WORK TO BE COMPLETED:
Below are entries. Copy exactly the lines running from the line that holds "Write part 3" to the line that holds "for i in range(12): m", with both ends included.
--------------------------------------------------
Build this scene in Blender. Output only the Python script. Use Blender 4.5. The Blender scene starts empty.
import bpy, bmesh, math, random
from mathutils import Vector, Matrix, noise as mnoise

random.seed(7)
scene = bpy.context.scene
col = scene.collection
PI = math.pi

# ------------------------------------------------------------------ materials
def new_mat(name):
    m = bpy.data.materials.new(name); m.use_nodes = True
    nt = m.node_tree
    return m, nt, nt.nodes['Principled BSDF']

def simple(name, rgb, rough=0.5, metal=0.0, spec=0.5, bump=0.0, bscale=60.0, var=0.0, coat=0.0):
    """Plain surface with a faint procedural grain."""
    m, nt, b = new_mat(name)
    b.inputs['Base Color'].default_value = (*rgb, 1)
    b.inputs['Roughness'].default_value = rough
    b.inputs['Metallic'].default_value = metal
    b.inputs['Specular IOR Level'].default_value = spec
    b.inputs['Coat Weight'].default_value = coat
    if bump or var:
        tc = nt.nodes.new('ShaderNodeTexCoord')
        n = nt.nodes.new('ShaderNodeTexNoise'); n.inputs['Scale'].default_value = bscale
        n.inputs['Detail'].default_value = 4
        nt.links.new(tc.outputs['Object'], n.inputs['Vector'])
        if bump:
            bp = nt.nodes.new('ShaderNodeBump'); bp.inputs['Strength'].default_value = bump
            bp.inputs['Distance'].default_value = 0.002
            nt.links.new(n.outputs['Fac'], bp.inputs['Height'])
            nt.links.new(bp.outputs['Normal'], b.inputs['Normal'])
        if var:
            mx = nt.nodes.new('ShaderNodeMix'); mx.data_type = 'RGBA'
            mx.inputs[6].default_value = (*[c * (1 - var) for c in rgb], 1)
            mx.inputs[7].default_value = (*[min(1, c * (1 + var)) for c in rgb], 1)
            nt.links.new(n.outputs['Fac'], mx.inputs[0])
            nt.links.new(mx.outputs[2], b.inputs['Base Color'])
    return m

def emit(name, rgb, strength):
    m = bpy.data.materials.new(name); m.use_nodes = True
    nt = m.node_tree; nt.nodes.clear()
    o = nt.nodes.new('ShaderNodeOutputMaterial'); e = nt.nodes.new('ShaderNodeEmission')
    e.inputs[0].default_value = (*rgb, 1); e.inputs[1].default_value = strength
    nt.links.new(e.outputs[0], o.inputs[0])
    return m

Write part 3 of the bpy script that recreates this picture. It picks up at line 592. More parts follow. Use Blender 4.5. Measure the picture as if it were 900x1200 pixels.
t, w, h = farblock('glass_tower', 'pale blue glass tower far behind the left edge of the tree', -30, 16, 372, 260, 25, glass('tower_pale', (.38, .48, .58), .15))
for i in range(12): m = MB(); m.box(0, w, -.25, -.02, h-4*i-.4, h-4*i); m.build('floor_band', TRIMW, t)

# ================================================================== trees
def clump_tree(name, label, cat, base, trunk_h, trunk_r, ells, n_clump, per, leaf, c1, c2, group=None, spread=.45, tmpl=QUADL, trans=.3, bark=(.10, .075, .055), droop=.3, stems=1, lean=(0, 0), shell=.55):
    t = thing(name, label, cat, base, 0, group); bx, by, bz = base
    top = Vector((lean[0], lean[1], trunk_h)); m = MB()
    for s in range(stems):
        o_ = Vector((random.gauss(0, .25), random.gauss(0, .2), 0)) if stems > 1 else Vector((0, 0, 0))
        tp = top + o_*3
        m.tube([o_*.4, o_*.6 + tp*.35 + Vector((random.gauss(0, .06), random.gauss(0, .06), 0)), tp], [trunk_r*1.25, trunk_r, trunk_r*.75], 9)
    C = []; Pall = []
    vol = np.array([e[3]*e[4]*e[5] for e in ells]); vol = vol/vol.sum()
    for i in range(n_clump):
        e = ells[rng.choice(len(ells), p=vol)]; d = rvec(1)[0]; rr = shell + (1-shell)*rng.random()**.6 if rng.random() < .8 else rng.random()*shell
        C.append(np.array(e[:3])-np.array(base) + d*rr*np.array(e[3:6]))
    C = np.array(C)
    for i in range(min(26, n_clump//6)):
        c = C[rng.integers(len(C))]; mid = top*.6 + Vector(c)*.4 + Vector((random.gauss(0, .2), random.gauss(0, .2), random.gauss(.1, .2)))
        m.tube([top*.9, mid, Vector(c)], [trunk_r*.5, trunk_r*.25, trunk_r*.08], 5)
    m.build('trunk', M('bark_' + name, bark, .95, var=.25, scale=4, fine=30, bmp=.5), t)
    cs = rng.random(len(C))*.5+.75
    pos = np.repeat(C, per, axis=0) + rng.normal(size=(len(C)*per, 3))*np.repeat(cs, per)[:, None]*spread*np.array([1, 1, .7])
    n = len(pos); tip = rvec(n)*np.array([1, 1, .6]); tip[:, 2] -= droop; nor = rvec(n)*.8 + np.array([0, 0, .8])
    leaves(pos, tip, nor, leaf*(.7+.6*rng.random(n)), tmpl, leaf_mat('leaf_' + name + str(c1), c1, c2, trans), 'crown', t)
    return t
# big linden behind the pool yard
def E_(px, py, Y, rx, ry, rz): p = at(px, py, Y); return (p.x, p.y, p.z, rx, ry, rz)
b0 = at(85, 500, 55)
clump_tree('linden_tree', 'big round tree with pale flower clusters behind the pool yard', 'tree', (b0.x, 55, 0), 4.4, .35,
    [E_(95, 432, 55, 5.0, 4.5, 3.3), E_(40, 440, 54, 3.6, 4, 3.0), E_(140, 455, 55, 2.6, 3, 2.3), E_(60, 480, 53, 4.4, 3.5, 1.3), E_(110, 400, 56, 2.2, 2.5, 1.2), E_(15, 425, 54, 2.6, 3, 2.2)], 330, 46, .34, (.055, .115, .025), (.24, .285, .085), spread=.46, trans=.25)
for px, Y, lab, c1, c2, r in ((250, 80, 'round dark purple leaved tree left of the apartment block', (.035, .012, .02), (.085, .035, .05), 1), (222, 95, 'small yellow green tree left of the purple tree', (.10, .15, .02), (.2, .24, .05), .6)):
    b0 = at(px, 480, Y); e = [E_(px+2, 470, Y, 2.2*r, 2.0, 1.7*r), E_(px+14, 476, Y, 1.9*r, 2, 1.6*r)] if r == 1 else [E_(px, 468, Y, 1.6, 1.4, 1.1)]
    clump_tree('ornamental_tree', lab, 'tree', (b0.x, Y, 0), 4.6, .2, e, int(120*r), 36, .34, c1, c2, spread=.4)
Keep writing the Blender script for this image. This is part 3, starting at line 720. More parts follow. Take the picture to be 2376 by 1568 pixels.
--------------------------------------------------
WORKED ANSWER:
Write part 3 of the bpy script that recreates this picture. It picks up at line 592. More parts follow. Use Blender 4.5. Measure the picture as if it were 900x1200 pixels.
t, w, h = farblock('glass_tower', 'pale blue glass tower far behind the left edge of the tree', -30, 16, 372, 260, 25, glass('tower_pale', (.38, .48, .58), .15))
for i in range(12): m = MB(); m.box(0, w, -.25, -.02, h-4*i-.4, h-4*i); m.build('floor_band', TRIMW, t)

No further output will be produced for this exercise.